(Records from a collection)
****
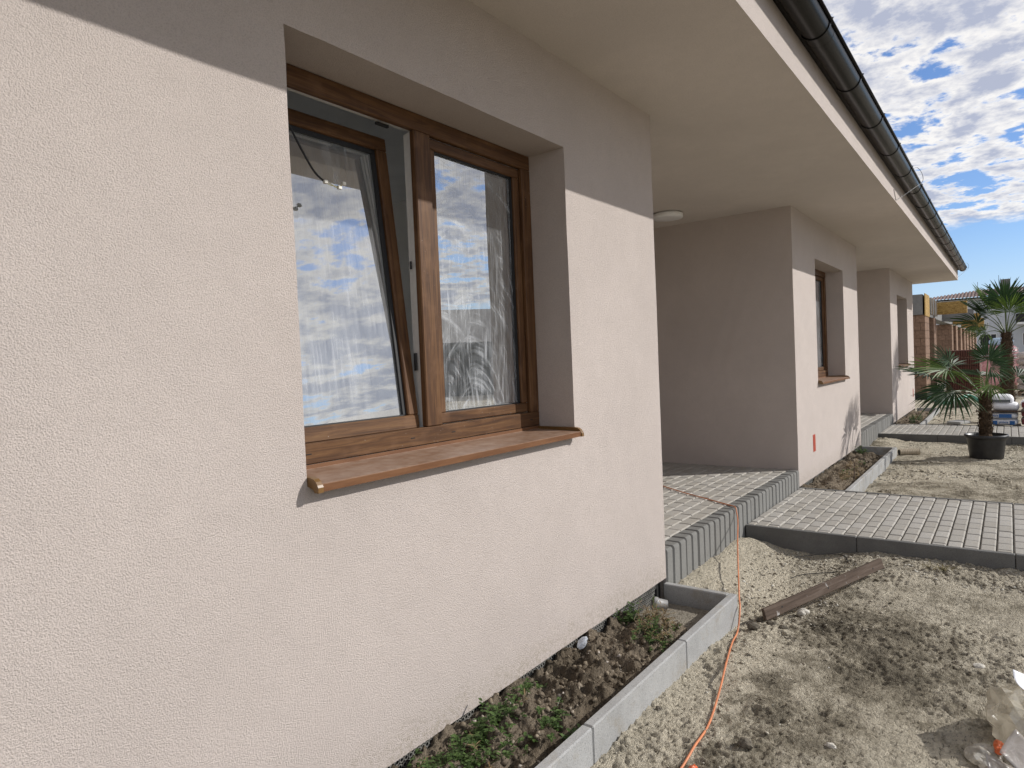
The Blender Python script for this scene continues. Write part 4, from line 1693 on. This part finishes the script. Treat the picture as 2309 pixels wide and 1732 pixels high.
# ------------------------------------------------------------------ palms
PALM = mat_leaf('palm_leaf', (0.024, 0.058, 0.021), (0.06, 0.115, 0.038), 0.55, 0.22)
PALMY = mat_leaf('palm_leaf_bright', (0.07, 0.13, 0.022), (0.15, 0.23, 0.045), 0.55, 0.3)
STALK = mat_flat('palm_stalk', (0.085, 0.12, 0.035), 0.5, var=0.25)
BARK = mat_flat('palm_fibre', (0.075, 0.052, 0.034), 0.95, var=0.45, scale=55, bump=0.01, spec=0.1)


def fan_leaf(root, base, hub, normal, rad, seed, mat, spread=118, nb=30, droop=0.25, arch=0.06, axis=None):
    rg = random.Random(seed)
    base, hub = Vector(base), Vector(hub)
    ax = Vector(axis).normalized() if axis is not None else (hub - base).normalized()
    n = Vector(normal)
    n = (n - ax * n.dot(ax)).normalized()
    s = ax.cross(n).normalized()
    mb = MB()
    for i in range(nb):
        u = (i + 0.5) / nb
        a = R(-spread + 2 * spread * u)
        d = ax * math.cos(a) + s * math.sin(a)
        d2 = -ax * math.sin(a) + s * math.cos(a)
        L = rad * (1.0 - 0.22 * abs(2 * u - 1) ** 2) * rg.uniform(0.88, 1.06)
        half = math.tan(R(spread) / nb) * 1.02
        dr = droop * rg.uniform(0.5, 1.5)
        bend = rg.gauss(0, 0.05)
        secs = []
        for t in (0.03, 0.25, 0.48, 0.66, 0.84, 1.0):
            w = half * L * t if t <= 0.48 else half * L * 0.48 * (1 - ((t - 0.48) / 0.52) ** 1.4) * 1.0 + 0.0008
            sag = -dr * L * max(0, t - 0.25) ** 2
            cup = 0.16 * L * t * (abs(2 * u - 1) ** 1.5)
            c = hub + d * L * t + n * (cup + 0.012 * (1 if i % 2 else 0)) + Vector((0, 0, sag)) + d2 * bend * L * t * t
            fold = n * (w * 0.55)
            secs.append((c + d2 * w + fold, c - fold * 0.3, c - d2 * w + fold))
        i0 = len(mb.v)
        for q_ in secs:
            mb.v += [tuple(p) for p in q_]
        for k in range(len(secs) - 1):
            for j in (0, 1):
                a_ = i0 + k * 3 + j
                mb.f.append((a_, a_ + 1, a_ + 4, a_ + 3))
                mb.m.append(0)
    mid = base.lerp(hub, 0.5) + Vector((0, 0, arch))
    mb.tube([base, base.lerp(mid, 0.5) + Vector((0, 0, arch * 0.3)), mid, mid.lerp(hub, 0.5) + Vector((0, 0, arch * 0.15)), hub, hub + ax * rad * 0.10], [0.011, 0.009, 0.008, 0.007, 0.006, 0.002], 6, 1)
    return mb.build('leaf', [mat, STALK], root)


def trunk_mesh(root, h, r0, r1, seed, lean=(0, 0)):
    rg = random.Random(seed)
    mb = MB()
    n, m_ = 14, 18
    for k in range(m_ + 1):
        t = k / m_
        r = r0 + (r1 - r0) * t + 0.012 * math.sin(k * 2.1)
        for j in range(n):
            a = 2 * math.pi * j / n
            rr = r * (1 + rg.uniform(-0.12, 0.12))
            mb.v.append((rr * math.cos(a) + lean[0] * t, rr * math.sin(a) + lean[1] * t, h * t))
    for k in range(m_):
        for j in range(n):
            a = k * n + j
            b = k * n + (j + 1) % n
            mb.f.append((a, b, b + n, a + n))
            mb.m.append(0)
    mb.f.append(tuple(m_ * n + j for j in range(n)))
    mb.m.append(0)
    mb.build('trunk', BARK, root)
    fb = MB()
    for _ in range(int(320 * h)):
        t = rg.uniform(0.05, 1.0)
        a = rg.uniform(0, 6.28)
        r = r0 + (r1 - r0) * t
        b = Vector((r * 0.9 * math.cos(a) + lean[0] * t, r * 0.9 * math.sin(a) + lean[1] * t, h * t))
        d = Vector((math.cos(a) * 0.55, math.sin(a) * 0.55, rg.uniform(0.5, 1.2)))
        leaf_quad(fb, b, d, Vector((-math.sin(a), math.cos(a), 0)).cross(d), rg.uniform(0.04, 0.10), rg.uniform(0.012, 0.035))
    fo = fb.build('fibres', BARK, root)
    tag(fo, kind='stuff')


# potted palm in front of the far path
PX, PY = 11.72, -1.585
PZ = gz(PX, PY)
pot = empty('plant_pot', (PX, PY, PZ))
tag(pot, 'big black plastic pot holding the near palm, standing on the clay', 'pot')
mb = MB()
mb.lathe([(0.0, 0.0), (0.195, 0.0), (0.205, 0.02), (0.235, 0.28), (0.240, 0.30), (0.262, 0.305), (0.268, 0.315), (0.268, 0.345), (0.262, 0.352), (0.245, 0.352), (0.238, 0.30), (0.230, 0.28)], 40)
mb.build('shell', BLACKP, pot, smooth=True)
mb = MB()
mb.lathe([(0.236, 0.295), (0.12, 0.305), (0.0, 0.31)], 24)
mb.build('potting_soil', SOIL, pot)

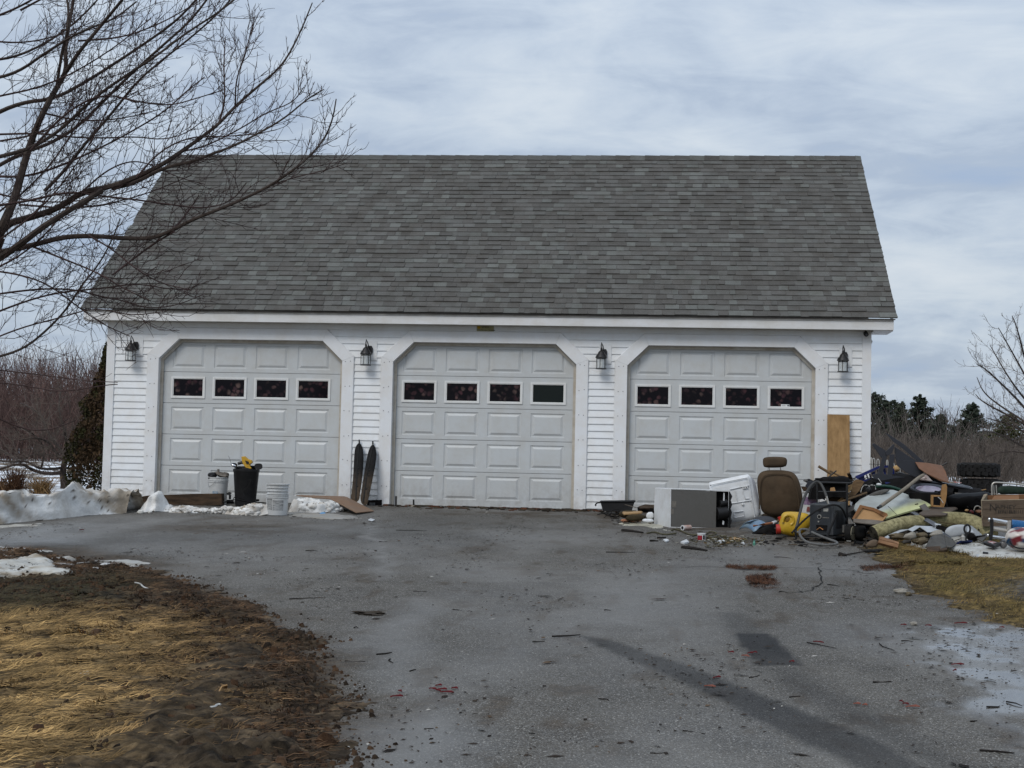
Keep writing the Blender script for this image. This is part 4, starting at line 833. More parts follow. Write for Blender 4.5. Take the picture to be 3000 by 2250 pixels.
# ================================================================== SNOW
m_snow = mat('old_snow', (1, 1, 1), .55, var=.14, sc=5, bump=.8, bsc=22, attr=True)
def snow_col(x, y, z, R, dirt=.5, clean=V(.66, .68, .69)):
    d = np.clip((fbm(x*3.2+z*2, z*5+y*2, 5, 5)-.50)*5, 0, 1)*dirt; d = np.maximum(d, np.clip((fbm(x*14, z*14+y*9, 6, 3)-.60)*7, 0, 1)*dirt*.8); b = fbm(x*1.6, z*4+y, 9)[:, None]; c = clean*(.78+.36*b); c = c*(1-d[:, None])+V(.30, .235, .15)*d[:, None]
    s = (fbm(x*31, z*31+y*17, 13, 2) > .83)[:, None]; return np.where(s, V(.06, .045, .03), c)
def berm(name, label, prof, dep, seed, dirt, n=140, mm=26, over=.03, loc=None):
    """prof: list of (px, y of crest, y of foot) read off the front face"""
    px = np.array([p[0] for p in prof]); ct = np.array([p[1] for p in prof]); ft = np.array([p[2] for p in prof]); X = np.linspace(px[0], px[-1], n); G = []
    for i, x in enumerate(X):
        c_ = np.interp(x, px, ct); f_ = np.interp(x, px, ft); base = gnd(x, f_); top = at(x, c_, base[1]+dep*.35); h = max(top[2]-base[2], .012); row = []
        fwd = V(0, 1, 0)
        for j in range(mm):
            t = j/(mm-1)
            if t < .45: u = t/.45; off = -over*math.sin(u*math.pi)*1.2+.10*u**2*dep; zz_ = h*math.sin(u*math.pi/2)**.85
            elif t < .7: u = (t-.45)/.25; off = .10*dep+u*dep*.55; zz_ = h*(1-.03*u)
            else: u = (t-.7)/.3; off = .65*dep+u*dep*.45; zz_ = h*(1-u)**1.2*.97
            p = base+fwd*off; a = h*.9*min(1, t*6)*min(1, (1-t)*5+.2)
            wx_, wz_ = base[0], zz_*1.6+off; a = min(a, .42)
            q1 = (fbm(wx_*2.6+seed, wz_*3.2, seed, 5)-.5)*.75*a; q2 = (abs(fbm(wx_*7+seed, wz_*8, seed+4, 4)-.5)*-1.6+.25)*.30*a; q3 = (fbm(wx_*19, wz_*21, seed+9, 3)-.5)*.10*a
            p = p+V(q3*.5, -(q1+q2+q3), 0); p[2] = base[2]-.015+zz_+((q1*.35+q2*.6+q3) if t > .3 else 0); row.append(p)
        G.append(row)
    m = MB().grid(G); v = np.array(m.v); c = snow_col(v[:, 0]+seed, v[:, 1], v[:, 2], None, dirt); o = m.build(name, m_snow, None, smooth=True, cols=c); return tag(o, label, 'snow bank')
def drift(name, label, prof, dep, seed, dirt, front=.16, amp=.10, rag=.0, step=.014, nblk=22, flatb=False):
    """snow heaped along a foot line; prof: (px, crest row, foot row)"""
    F_ = np.array([gnd(p[0], p[2]) for p in prof]); Hh_ = np.array([max(at(p[0], p[1], f[1]+dep*.35)[2]-f[2], .0) for p, f in zip(prof, F_)])
    xs = np.arange(F_[0, 0], F_[-1, 0], step); ds = np.arange(-.08, dep, step); X, D = np.meshgrid(xs, ds, indexing='ij')
    yb = np.interp(X, F_[:, 0], F_[:, 1])-(fbm(X*3, X*0+seed, seed)-.5)*.16-(fbm(X*8, X*0+seed, seed+1)-.5)*.03; H_ = np.interp(X, F_[:, 0], Hh_)
    Y = yb+D; d2 = D+(fbm(X*3.5, D*5+seed, seed+2, 3)-.5)*.08
    up = np.clip(d2/front, 0, 1); up = up*up*(3-2*up); dn = np.clip((dep-D)/(dep*.55), 0, 1); dn = dn*dn*(3-2*dn); M = up*dn
    big = (fbm(X*2.4+seed, Y*2.4, seed+3, 4)-.5)*2; bil = 1-abs(fbm(X*6+seed, Y*6, seed+4, 4)-.5)*4; fin = fbm(X*24, Y*24, seed+5, 3)-.5
    Z = H_*M*(1+.28*big)+M*amp*(bil*.75-.45+fin*.35)+fin*.02*M
    if rag: M2 = np.clip((fbm(X*5+3, Y*5, seed+6, 4)-.40)*7, 0, 1); Z = Z*(1-rag+rag*M2)
    sh_ = -(fbm(X*5, Z*9+seed, seed+12, 3)-.5)*.16*np.clip(H_*3, 0, 1)*np.clip(d2/front*3, 0, 1)
    v = np.stack([X.ravel(), (Y+sh_).ravel(), (gz(X, Y)-.012+Z).ravel()], 1); a, b = X.shape; ii = np.arange(a*b).reshape(a, b); f = np.stack([ii[:-1,:-1], ii[1:,:-1], ii[1:,1:], ii[:-1,1:]], -1).reshape(-1, 4)
    n1 = fbm(X*2.2, Z*5+Y*2, seed+7, 4); ic = np.clip((n1-.42)*5, 0, 1)*np.clip(H_*5, 0, 1)*(1-np.clip((Z/np.maximum(H_, .02)-.75)*4, 0, 1)); c = V(.80, .80, .785)*(1-ic[..., None])+V(.60, .61, .61)*ic[..., None]
    c = c*(.85+.3*fbm(X*9, Y*9+Z*9, seed+8, 3))[..., None]
    dr = np.clip((fbm(X*3.1, Y*3+Z*4, seed+9, 5)-.50)*5, 0, 1); rim = np.clip((Z/np.maximum(H_, .02)-.6)*3, 0, 1)*np.clip((fbm(X*8, Y*8, seed+10, 4)-.45)*5, 0, 1); dd = np.clip(dr*dirt+rim*dirt*.6, 0, .85)[..., None]; c = c*(1-dd)+V(.25, .19, .12)*dd
    sp_ = (fbm(X*38, (Y+Z*1.5)*38, seed+11, 2) > .80)[..., None]; c = np.where(sp_, V(.06, .045, .03), c)
    kp = M.ravel() > .02; f = f[kp[f].all(1)]; vv = [v]; ff = [f]; cc_ = [c.reshape(-1, 3)]; kk = len(v); Rn = np.random.RandomState(seed+50); L_ = F_[-1, 0]-F_[0, 0]; nb_ = int(L_*nblk)
    for b_ in range(nb_):                             # rounded blocks of broken snow bedded in the drift
        x_ = Rn.uniform(F_[0, 0]+.03, F_[-1, 0]-.03); H1 = float(np.interp(x_, F_[:, 0], Hh_)); y0_ = float(np.interp(x_, F_[:, 0], F_[:, 1])); rr = max(.018, min(.5*H1, .19)*Rn.uniform(.45, 1.0)); zt_ = Rn.uniform(rr*.5, max(rr*.55, H1-rr*.85)); y_ = y0_+rr*(.95 if flatb else .55)+Rn.uniform(0, .06)+zt_*.15
        e_ = MB().ell((x_, y_, float(gz(x_, y_))+zt_), (rr*Rn.uniform(1, 1.6)*(1.9 if flatb else 1), rr*Rn.uniform(.7, 1), rr*Rn.uniform(.7, 1)), ry(Rn.uniform(-.5, .5)*(.4 if flatb else 1)), 24, 16, .32, b_+seed)
        q_ = np.array(e_.v); q_ = q_+(fbm(q_[:, 0]*14+b_, q_[:, 2]*14+q_[:, 1]*6, 3, 3)-.5)[:, None]*rr*.35*V(0, -1, .5); d_ = np.clip((fbm(q_[:, 0]*5, q_[:, 2]*7, seed+9, 4)-.50)*5, 0, 1)[:, None]*dirt*.8; c_ = V(.80, .80, .785)*(.82+.25*fbm(q_[:, 0]*7, q_[:, 2]*9, 4, 3))[:, None]; c_ = c_*(1-d_)+V(.34, .27, .18)*d_
        c_ = np.where((fbm(q_[:, 0]*40, q_[:, 2]*40, 5, 2) > .82)[:, None], V(.07, .055, .04), c_); vv.append(q_); cc_.append(c_); ff.append(np.array(e_.f)+kk); kk += len(q_)
    return tag(fast_mesh(name, np.concatenate(vv), np.concatenate(ff), m_snow, np.concatenate(cc_)), label, 'snow bank')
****
## Task to carry out
Could the lines from the top of the material through the line with "scale=55, bump=0.01, spec=0.1)" be repeated exactly, pictures left out?

## Solved problem
The Blender Python script for this scene continues. Write part 4, from line 1693 on. This part finishes the script. Treat the picture as 2309 pixels wide and 1732 pixels high.
# ------------------------------------------------------------------ palms
PALM = mat_leaf('palm_leaf', (0.024, 0.058, 0.021), (0.06, 0.115, 0.038), 0.55, 0.22)
PALMY = mat_leaf('palm_leaf_bright', (0.07, 0.13, 0.022), (0.15, 0.23, 0.045), 0.55, 0.3)
STALK = mat_flat('palm_stalk', (0.085, 0.12, 0.035), 0.5, var=0.25)
BARK = mat_flat('palm_fibre', (0.075, 0.052, 0.034), 0.95, var=0.45, scale=55, bump=0.01, spec=0.1)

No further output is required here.